Car ownership in Pakistan has dropped sharply despite the entry of several new automobile brands, pointing to deep and long-standing problems in the country’s auto sector.
According to Indus Motor Company CEO Ali Asghar Jamali, the number of cars per 1,000 people has fallen from an already low 18 to just 11. He said the decline reflects weak purchasing power, slow income growth, unstable government policies, and a distorted tax structure that makes vehicles unaffordable for most people.
Jamali said that while the economy may appear calm on the surface, serious structural challenges remain underneath. These issues continue to suppress demand and keep Pakistan among the lowest car-ownership countries in the region.
He stressed that policy uncertainty is the biggest hurdle for the automobile industry. Frequent policy changes make it difficult for businesses to plan long-term investments in a sector where decisions are made for decades, not a few years. He said investors need certainty, regardless of the type of policy, to commit capital with confidence.
Despite the challenges, Jamali shared cautious optimism. He expects vehicle production to cross 275,000 units this year and believes output could gradually move closer to the record 350,000 units seen in 2021. He linked this outlook to slightly improved economic indicators and higher remittances.
Jamali confirmed that Indus Motor Company plans to introduce two to three new models in the near future. He said discussions are ongoing with investors to raise a few million dollars for the localisation of recently launched vehicles. However, he warned that without income growth and policy stability, overall market expansion will remain limited.
He emphasized that per capita income, not population size, is the real driver of car ownership. Pakistan’s per capita income, currently around $1,700, is far below the level needed for sustainable growth in automobile demand. He noted that global data shows car markets expand meaningfully only after per capita income crosses $3,000.
Jamali rejected the idea that a large population alone can create a strong auto market. He said that even with a population of 250 million, affordability will remain out of reach without income growth.
Comparing Pakistan with India, he pointed out that India’s per capita income is close to $2,700, while its annual car sales exceed four million units. He said India’s growth is driven by income levels, not currency movements, and once it crosses the $3,000 threshold, it will become one of the world’s largest auto markets.
He explained that Pakistan’s low production volumes prevent economies of scale. Automobile manufacturing is highly capital-intensive, and costs only come down when large volumes absorb investment. He added that India also benefits from easier access to raw materials and a strong local vendor base.
Addressing price comparisons between Pakistan and India, Jamali said such comparisons are often misleading. He said that once taxes are removed, prices for similar Toyota models are not drastically different.

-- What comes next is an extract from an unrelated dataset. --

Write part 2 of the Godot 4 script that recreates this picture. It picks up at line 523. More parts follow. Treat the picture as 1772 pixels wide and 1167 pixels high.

He added that mass affordability in India comes from high-volume manufacturers, not premium brands.
Jamali described Pakistan’s car market as highly segmented. Buyers below Rs5 million are extremely price-sensitive, where even small price changes can shift demand. Sensitivity decreases in the mid-range, while in the premium segment above Rs20 million, price plays a much smaller role.
He explained that many new brands target the premium segment because pricing power exists there, but volumes remain low. He warned that no automobile industry can survive on premium cars alone, as sustainable growth depends on strong lower-end demand.
Responding to criticism about limited innovation by local assemblers, Jamali said core vehicle design and technology are developed by global manufacturers with massive research budgets. Local assemblers contribute through localisation, vendor development, job creation, and technology implementation.
He added that Pakistan’s auto industry has helped build industrial capacity and skilled human capital, with many local professionals now finding opportunities abroad, especially in Gulf countries.
Jamali said the message is clear: without steady income growth and consistent policies, Pakistan’s automobile sector will continue to underperform, regardless of how many new brands enter the market.